2. Mesure de la civilisation. — La civilisation a deux facteurs, l’un matériel (conditions économiques), l’autre intellectuel et moral (culture)[1]. La croissance de l’un et de l’autre est nécessaire, sinon il n’y a plus progrès mais décadence. La civilisation universelle a atteint un certain étiage : elle est faite d’un minimum d’idées, de coutumes, d’institutions, de services publics, d’appropriations matérielles du territoire. Elle est à une certaine hauteur de l’échelle des possibilités, des réalisations humaines ; elle a des degrés inférieurs et supérieurs[2]. On entrevoit le moment où les études sociologiques dans les divers domaines seront assez avancées, assez précises, pour qu’il devienne possible d’établir une mesure de civilisation. Il s’agirait d’établir un étalon de civilisation à divers degrés et de comparer à cet étalon les diverses civilisations étudiées. On pourrait dire ainsi non seulement quel est le peuple le plus civilisé, mais encore à quel moment de son histoire il le fut davantage, et en lesquels de ses éléments il l’est plus que dans d’autres[3].

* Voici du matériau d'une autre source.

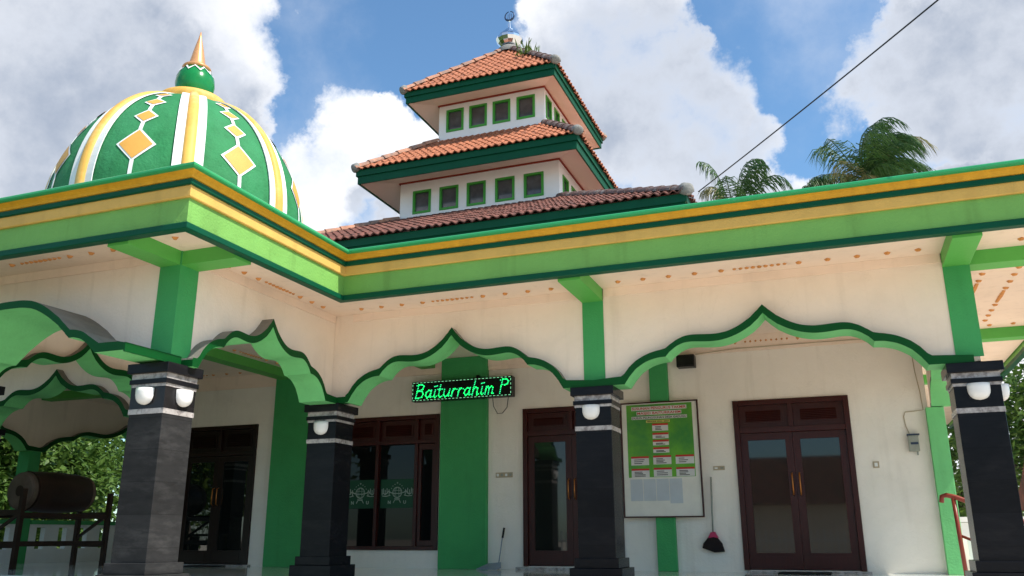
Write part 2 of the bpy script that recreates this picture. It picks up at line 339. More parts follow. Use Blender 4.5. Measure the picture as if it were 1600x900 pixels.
# hall walls, with real openings in the front one
OPEN = [(-11.5, -9.86, FL, 1.98, 'door'), (-8.55, -6.2, -.21, 1.98, 'window'), (-4.72, -3.12, -.44, 1.98, 'door'), (-1.41, .195, -.46, 1.92, 'door')]
hw = MB(); x = -12.95
for a, b, z0, z1, k in OPEN:
    hw.box(x, a, YW, YW+.2, FL, 3.3); hw.box(a, b, YW+.0, YW+.2, z1, 3.3)
    if z0 > FL: hw.box(a, b, YW, YW+.2, FL, z0)
    x = b
hw.box(x, 1.2, YW, YW+.2, FL, 3.3)
hw.box(1.0, 1.2, YW+.2, 25.5, FL, 3.3); hw.box(-12.95, -12.75, YW+.2, 25.5, FL, 3.3); hw.box(-12.75, 1.0, 25.3, 25.5, FL, 3.3)
hw.box(-12.5, -2.2, 14.0, 14.2, 3.34, 5.3); hw.box(-12.5, -12.3, 14.2, 24.4, 3.34, 5.3); hw.box(-2.4, -2.2, 14.2, 24.4, 3.34, 5.3); hw.box(-12.3, -2.4, 24.2, 24.4, 3.34, 5.3)
child(mosque, 'hall_wall', hw, 'hallcream')
child(mosque, 'wall_cornice', MB().box(-12.95, 1.16, YW-.045, YW-.002, 2.72, 2.9).box(-12.95, 1.16, YW-.03, YW-.002, 2.66, 2.72), 'soffit')
for q in ((-1.36, .25, YW-.12, YW-.002, FL+.001, -.465), (-4.8, -3.05, YW-.16, YW-.002, FL+.001, -.45), (-11.5, -9.8, YW-.1, YW-.002, FL+.001, -.462)): child(mosque, 'door_threshold', MB().box(*q), 'marble')
for x0, x1, f in ((-9.48, -8.6, .1), (-6.15, -5.32, .1), (-2.62, -2.34, .1), (1.165, 1.39, .1)):
    child(mosque, 'wall_pilaster', MB().box(x0, x1, YW-f, YW+(.12 if x0 > 1 else -.002), FL, 1.68 if x0 > 1 else 2.9), 'midgreen' if x0 < 1 else 'mint', bevel=.008)
# soffit / ceiling and roof slab
so_ = MB(); so_.box(-16.35, 2.85, 8.72, 26, 2.90, 3.05); so_.box(-10.12, -5.57, 5.98, 8.715, 2.90, 3.05)
child(mosque, 'veranda_ceiling', so_, 'soffit')
rs_ = MB(); rs_.box(-16.35, 2.85, 8.72, 14, 3.05, 3.33); rs_.box(-10.12, -5.57, 5.98, 8.715, 3.05, 3.33)
rs_.box(1.3, 2.85, 14, 26, 3.05, 3.33); rs_.box(-16.35, -13.1, 14, 26, 3.05, 3.33)
child(mosque, 'flat_roof', rs_, 'mortar')

# stepped fascia swept round the eaves
FP = [(2.94, 26), (2.94, 8.66), (-5.51, 8.66), (-5.51, 5.92), (-10.2, 5.92), (-10.2, 8.66), (-16.45, 8.66), (-16.45, 26)]
def offset_path(P, d):
    out = []
    for i, p in enumerate(P):
        def nrm(a, b):
            v = Vector((b[0]-a[0], b[1]-a[1])).normalized(); return Vector((-v.y, v.x))*-1*-1
        ns = []
        if i > 0: ns.append(nrm(P[i-1], p))
        if i < len(P)-1: ns.append(nrm(p, P[i+1]))
        # path runs clockwise seen from above with the outside on its left when flipped
        n = ns[0] if len(ns) == 1 else (ns[0]+ns[1])/(1+ns[0].dot(ns[1]))
        out.append((p[0]+n.x*d*OUTS, p[1]+n.y*d*OUTS))
    return out
OUTS = 1
def sweep(profile, path=FP):
    mb = MB(); n = len(profile); L = [offset_path(path, d) for d, z in profile]
    for i in range(len(path)-1):
        for k in range(n):
            k2 = (k+1) % n
            a, b = L[k][i], L[k][i+1]; c, d = L[k2][i+1], L[k2][i]
            mb.add([(*a, profile[k][1]), (*b, profile[k][1]), (*c, profile[k2][1]), (*d, profile[k2][1])], [(0, 1, 2, 3)])
    return mb
fascia = child(mosque, 'roof_fascia', sweep([(-.059, 2.80), (0, 2.80), (0, 3.12), (-.059, 3.12)]), 'lime')
def band(nm, prof, m, sm=False): child(fascia, nm, sweep(prof), m)
band('lower_band', [(-.06, 2.773), (.03, 2.773), (.035, 2.78), (.035, 2.83), (.02, 2.842), (-.06, 2.842)], 'fasciagreen')
band('pale_yellow_moulding', [(-.13, 3.09), (.025, 3.09), (.032, 3.10), (.032, 3.205), (-.13, 3.205)], 'paleyellow')
band('green_moulding', [(-.13, 3.2055), (.05, 3.2055), (.06, 3.213), (.06, 3.258), (.05, 3.265), (-.13, 3.265)], 'fasciagreen')
band('yellow_cove', [(-.13, 3.2655), (.045, 3.2655), (.06, 3.272), (.07, 3.295), (.09, 3.315), (.115, 3.33), (-.13, 3.33)], 'yellow')
band('green_cap', [(-.3, 3.3305), (.128, 3.3305), (.146, 3.338), (.152, 3.352), (.148, 3.372), (.13, 3.387), (.10, 3.396), (-.3, 3.40)], 'capgreen')

# beams
BZ0, BZ1 = 2.747, 2.9
def beam(x0, x1, y0, y1): child(mosque, 'ceiling_beam', MB().box(x0, x1, y0, y1, BZ0, BZ1), 'beamgreen')
for x in (-2.76, 1.23): beam(x, x+.26, 8.73, YA-.0)
beam(-2.76, -2.5, YA+TH, YW-.05); beam(1.23, 1.49, YA+TH, YW-.1)
beam(XA-.26, XA, 5.99, 6.715); beam(XA-.26, XA, 9.96, YW-.1); beam(XA+.002, -5.58, 6.72, 6.98)
beam(XP, XP+.26, 5.99, 6.715); beam(XP, XP+.26, 9.96, YW-.1); beam(-10.11, XP-.002, 6.72, 6.98)
beam(1.492, 2.85, YA+.002, YA+.26); beam(1.42, 2.85, 13.75, 14.0); beam(-16.3, -12.96, 13.0, 13.25); beam(-12.95, -12.7, YA+TH, YW-.05)
for y in (17.5,): beam(1.22, 2.85, y, y+.25)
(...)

3. Caractère de notre civilisation. — L’homme a parcouru les étapes des diverses civilisations, nomade, agricole, guerrière, industrielle. La civilisation actuelle a des caractères distinctifs : Dissolution des idées qui soutenaient l’esclavage ; position absolue occupée par les classes possédantes dans l’État ; prédominance du pouvoir civil sur le pouvoir religieux ; développement de l’idée qu’il n’y a nul pouvoir ni opinion dans l’État qui puisse être considéré comme le représentant de la vérité absolue ; développement consécutif du gouvernement de parti avec les droits de contrôle pour tous ; égalité de naissance des hommes ; droit de vote égal dans l’État ; distribution de la richesse tendant à

  1. Karl Marx a surtout mis en lumière l’influence des facteurs matériels. Buckle celle des facteurs intellectuels et moraux.
  2. Nos lois nationales supposent aussi l’existence d’un tel minimum. Elles le visent quand elles veulent par exemple que les libres conventions ne soient contraires ni aux lois, aux bonnes mœurs, ni à l’ordre public. Ces trois termes impliquent les conditions générales de la société en dessous desquelles il n’est pas permis de vivre.
  3. Guizot, Histoire de la civilisation européenne, (1828-1830).